Onwards down the line...

Bill Burgess

A crisp Fall day on the "Oakville Valley Railway" sees Roundhouse "Dylan" spotting the wagon. The seasonal hazard of leaves on this line of Bill "Willbur" Burgess can make for some dangerous running, hope the driver keeps up a watchful eye!

William J Shipp

The Wheldon Wagon visits the Cyndavric, Murch Kursink & Bolsop Rly of Bill Shipp in Oakville Ontario. Bill's trusty Friog battery loco is making short work out of shuffling off down the line to to the outer reaches of Oakville Ontario.

Walt Gray

One way to move the traffic over the lines if the metals are too wide. The smartly turned out loco "Maureen" does the business on the "Trafalgar, Halton and Barnstaple" railway of Walt Gray. Soon the snow will fly and the warming 3 tons of coal will be well received on "TH&B" in Oakville, Ontario.

Peter Foley

The classic steamer "Sgt. Murphy" is getting steam up for the task of shifting the "Wheldon Wagon". The "Orchard Hill Light Railway" of Peter Foley sports a cool bobber brake van.

Ken Roach

Sporting the Maple Leaf proudly, Lazarus III, driven by Lenny Lenardion, passes by an old abandoned slate mine near Craigysgafn on its way to Ken Roach's "Beland Light Railway". This third Mamod of the Lazarus class of locomotives was raised from the dead by Vileoak Locomotive Works. Another great Mamodification by Ken in Hamilton Ontario.

Visiting James Ritson

The Wheldon Wagon amongst heavy traffic on James Ritsons Atlantic Junction Railway.
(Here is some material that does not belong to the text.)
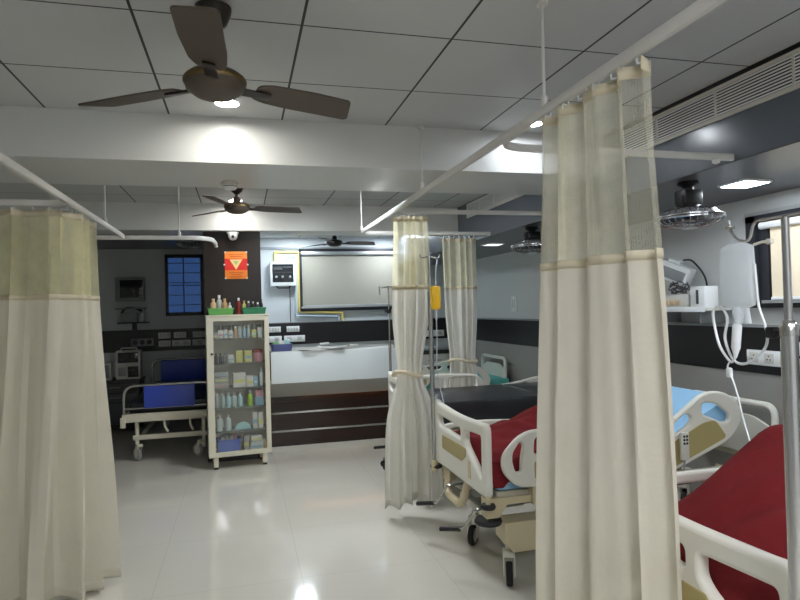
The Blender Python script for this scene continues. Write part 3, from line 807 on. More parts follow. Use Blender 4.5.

Here it is returning to the terminus in January 2007. It is at the head of a ten car freight train, pulled by Taw, a Roundhouse Lynton and Barnstable locomotive. Yeo, a John Shawe built L & B loco, based on the Roundhouse version, is waiting in the platform road with a nine coach train of L & B coaches which will depart once Taw has cleared the section. The bogie vans in the background have lifting roofs which are convenient to store all of the loco servicing equipment, except for water, which Taw will be needing when it reached the loco servicing bay in the foreground. The main circuit on the AJRly is 75 yards long. Part of it can be seen in the background. The circuit is actually level, but the yard slopes over six feet, hence the variety in the length of the legs supporting the railway.


...picking up graffiti along the way is all part of the fun!